Evet, sorunlar var, insanlarımızı korkuyor, doğal, insan korkar. Biliyorsunuz, köpeklerin en büyük özelliği eğer ona karşı durursanız bir miktar çekilebilir ama bir kaçtığınız zaman arkanızdan geliyor. Peki, soru şu: Bu köpeklerin evlerin kapısının önünde ne işi var? Bu köpeklerin cami çıkışlarında, okul çıkışlarında ya da okuldan gelinen yerlerde ne işi var? Arkadaşlar, bu hayvanlar aç, bu hayvanlar aç; bu hayvanlara kim mama, yemek veriyorsa bu hayvanlar onlara sadıktır ve orada kalır.
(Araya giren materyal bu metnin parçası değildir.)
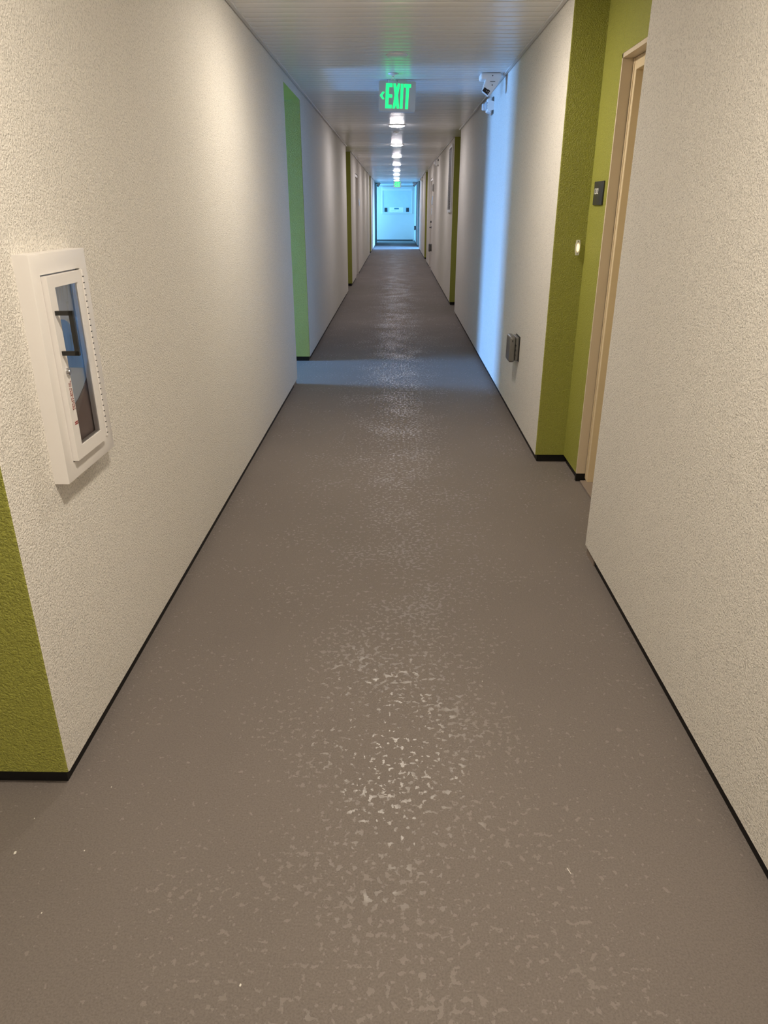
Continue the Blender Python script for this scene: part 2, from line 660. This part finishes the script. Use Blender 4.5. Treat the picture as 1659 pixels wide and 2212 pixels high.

Eğer bir besleme yöntemi, besleme modeli olursa bu hayvanları kimse olmayacakları yerde tutmaz. Ne işi var hayvanların asfaltın ortasında, orada burada? Mecburen geliyorlar. Kim ekmek verirse, kim su verirse oraya gidecekler. Dolayısıyla, sorunların...

ÇİÇEK OTLU (İstanbul) - Ama her yeri beton yaptılar, hayvanların yaşam alanlarını yok ettiler yirmi iki yıllık iktidarlarında.

ORHAN SARIBAL (Bursa) - Maalesef, maalesef, dengesiz, plansız...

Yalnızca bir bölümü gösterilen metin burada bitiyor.